Start of Given information

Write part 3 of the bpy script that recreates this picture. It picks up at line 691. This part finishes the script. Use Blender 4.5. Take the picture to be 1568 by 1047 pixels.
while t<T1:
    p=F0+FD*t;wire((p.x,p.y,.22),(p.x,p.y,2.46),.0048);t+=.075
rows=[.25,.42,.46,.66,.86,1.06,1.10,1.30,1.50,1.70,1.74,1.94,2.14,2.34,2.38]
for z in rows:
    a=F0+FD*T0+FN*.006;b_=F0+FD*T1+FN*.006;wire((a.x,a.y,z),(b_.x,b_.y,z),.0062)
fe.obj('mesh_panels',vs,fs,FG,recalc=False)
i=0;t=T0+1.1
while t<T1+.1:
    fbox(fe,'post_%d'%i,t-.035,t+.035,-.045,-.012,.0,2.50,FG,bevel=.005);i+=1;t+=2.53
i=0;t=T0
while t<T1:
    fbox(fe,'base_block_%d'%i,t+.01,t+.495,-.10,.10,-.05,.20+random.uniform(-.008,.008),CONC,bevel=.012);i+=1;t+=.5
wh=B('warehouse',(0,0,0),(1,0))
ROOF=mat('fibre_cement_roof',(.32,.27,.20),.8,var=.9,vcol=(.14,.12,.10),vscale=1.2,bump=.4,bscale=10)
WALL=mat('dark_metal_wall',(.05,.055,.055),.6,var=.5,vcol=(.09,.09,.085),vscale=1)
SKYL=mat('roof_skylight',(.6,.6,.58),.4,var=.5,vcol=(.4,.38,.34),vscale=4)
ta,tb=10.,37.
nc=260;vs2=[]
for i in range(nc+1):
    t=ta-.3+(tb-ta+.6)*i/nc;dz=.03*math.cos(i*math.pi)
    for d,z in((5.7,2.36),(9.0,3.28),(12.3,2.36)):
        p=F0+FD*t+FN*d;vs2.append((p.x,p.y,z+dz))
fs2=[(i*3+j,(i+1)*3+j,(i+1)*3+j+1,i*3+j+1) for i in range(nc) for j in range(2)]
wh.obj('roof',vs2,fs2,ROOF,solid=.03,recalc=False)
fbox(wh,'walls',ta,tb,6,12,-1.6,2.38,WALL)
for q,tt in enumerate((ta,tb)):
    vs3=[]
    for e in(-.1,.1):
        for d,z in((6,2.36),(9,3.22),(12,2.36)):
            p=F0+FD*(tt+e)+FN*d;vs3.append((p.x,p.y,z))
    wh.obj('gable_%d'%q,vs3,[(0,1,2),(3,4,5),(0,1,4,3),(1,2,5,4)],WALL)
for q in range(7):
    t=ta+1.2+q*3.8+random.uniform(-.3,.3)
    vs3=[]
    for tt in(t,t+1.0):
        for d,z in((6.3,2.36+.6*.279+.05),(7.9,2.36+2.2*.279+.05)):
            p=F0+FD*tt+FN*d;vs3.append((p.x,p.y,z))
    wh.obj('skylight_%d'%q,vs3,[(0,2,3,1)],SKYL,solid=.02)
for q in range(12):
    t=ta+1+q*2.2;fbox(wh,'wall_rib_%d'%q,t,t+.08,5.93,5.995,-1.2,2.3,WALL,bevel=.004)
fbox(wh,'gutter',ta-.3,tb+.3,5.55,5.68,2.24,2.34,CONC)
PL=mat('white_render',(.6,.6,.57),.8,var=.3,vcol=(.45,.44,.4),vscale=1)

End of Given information

_Written instruction_
Transcribe all of the material exactly. Omit nothing.

_Solution to this problem_
Write part 3 of the bpy script that recreates this picture. It picks up at line 691. This part finishes the script. Use Blender 4.5. Take the picture to be 1568 by 1047 pixels.
while t<T1:
    p=F0+FD*t;wire((p.x,p.y,.22),(p.x,p.y,2.46),.0048);t+=.075
rows=[.25,.42,.46,.66,.86,1.06,1.10,1.30,1.50,1.70,1.74,1.94,2.14,2.34,2.38]
for z in rows:
    a=F0+FD*T0+FN*.006;b_=F0+FD*T1+FN*.006;wire((a.x,a.y,z),(b_.x,b_.y,z),.0062)
fe.obj('mesh_panels',vs,fs,FG,recalc=False)
i=0;t=T0+1.1
while t<T1+.1:
    fbox(fe,'post_%d'%i,t-.035,t+.035,-.045,-.012,.0,2.50,FG,bevel=.005);i+=1;t+=2.53
i=0;t=T0
while t<T1:
    fbox(fe,'base_block_%d'%i,t+.01,t+.495,-.10,.10,-.05,.20+random.uniform(-.008,.008),CONC,bevel=.012);i+=1;t+=.5
wh=B('warehouse',(0,0,0),(1,0))
ROOF=mat('fibre_cement_roof',(.32,.27,.20),.8,var=.9,vcol=(.14,.12,.10),vscale=1.2,bump=.4,bscale=10)
WALL=mat('dark_metal_wall',(.05,.055,.055),.6,var=.5,vcol=(.09,.09,.085),vscale=1)
SKYL=mat('roof_skylight',(.6,.6,.58),.4,var=.5,vcol=(.4,.38,.34),vscale=4)
ta,tb=10.,37.
nc=260;vs2=[]
for i in range(nc+1):
    t=ta-.3+(tb-ta+.6)*i/nc;dz=.03*math.cos(i*math.pi)
    for d,z in((5.7,2.36),(9.0,3.28),(12.3,2.36)):
        p=F0+FD*t+FN*d;vs2.append((p.x,p.y,z+dz))
fs2=[(i*3+j,(i+1)*3+j,(i+1)*3+j+1,i*3+j+1) for i in range(nc) for j in range(2)]
wh.obj('roof',vs2,fs2,ROOF,solid=.03,recalc=False)
fbox(wh,'walls',ta,tb,6,12,-1.6,2.38,WALL)
for q,tt in enumerate((ta,tb)):
    vs3=[]
    for e in(-.1,.1):
        for d,z in((6,2.36),(9,3.22),(12,2.36)):
            p=F0+FD*(tt+e)+FN*d;vs3.append((p.x,p.y,z))
    wh.obj('gable_%d'%q,vs3,[(0,1,2),(3,4,5),(0,1,4,3),(1,2,5,4)],WALL)
for q in range(7):
    t=ta+1.2+q*3.8+random.uniform(-.3,.3)
    vs3=[]
    for tt in(t,t+1.0):
        for d,z in((6.3,2.36+.6*.279+.05),(7.9,2.36+2.2*.279+.05)):
            p=F0+FD*tt+FN*d;vs3.append((p.x,p.y,z))
    wh.obj('skylight_%d'%q,vs3,[(0,2,3,1)],SKYL,solid=.02)
for q in range(12):
    t=ta+1+q*2.2;fbox(wh,'wall_rib_%d'%q,t,t+.08,5.93,5.995,-1.2,2.3,WALL,bevel=.004)
fbox(wh,'gutter',ta-.3,tb+.3,5.55,5.68,2.24,2.34,CONC)
PL=mat('white_render',(.6,.6,.57),.8,var=.3,vcol=(.45,.44,.4),vscale=1)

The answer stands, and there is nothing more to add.